Brothers prefaced that Becky grew up with her four brothers with sports being at the forefront. She played intramural sports when there was the Girls Athletic Association, effectively the precursor to Title IX. Note that Becky was a three-sport athlete when she attended Marian College.
Brothers related that Becky found that “something” was missing when she initially worked as a dental assistant after high school. After graduating on an education track at Marian, she finally settled in at South Putnam High School.
“The moment she made that commitment to South Putnam, she was full-bore,” Brothers said about Becky supporting South Putnam’s arts and athletics. She and her brothers were especially involved in softball.
Becky had many kids whom she supported and encouraged almost as a surrogate parent, she not having any children of her own. Even so, she stayed a commitment to her family after her mother and one of her brothers died.
“I think that one of the reasons that you are here today is because kind of what Becky started years ago,” Brothers said about her efforts to unite students and the schools together. The PIE Coalition was one initiative of many that she supported on this front.

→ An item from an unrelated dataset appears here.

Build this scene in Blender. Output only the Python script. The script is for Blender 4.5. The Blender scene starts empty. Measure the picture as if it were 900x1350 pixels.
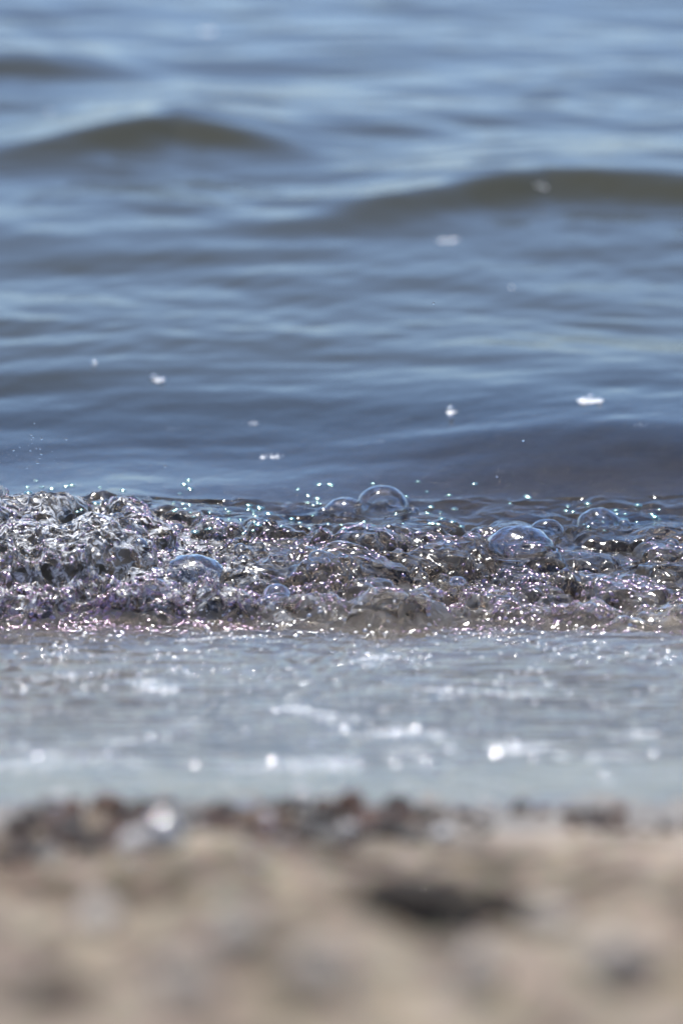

There was an understanding that one never said “No” to Becky Brothers. Eighth-grader Jerrod Baugh did not when she asked him to be the girls’ basketball manager at South Putnam. He might say that her asking not merely kept him out of trouble, but set him up for success.
“It’s people like that, people like you, who are making a difference,” Brothers commended the students with their work in PIE. “She (Becky) was so in awe of what you students are going to do with your lives.”
On Becky’s headstone at Brick Chapel Cemetery, there is her name, two eagles and a reference to Isaiah 40:31: “They shall mount up with wings like eagles ...”
“So see, South Putnam, you made a difference; and North Putnam, Cloverdale, Greencastle, you guys can make a difference,” Brothers yearned. “Please just be a servant.”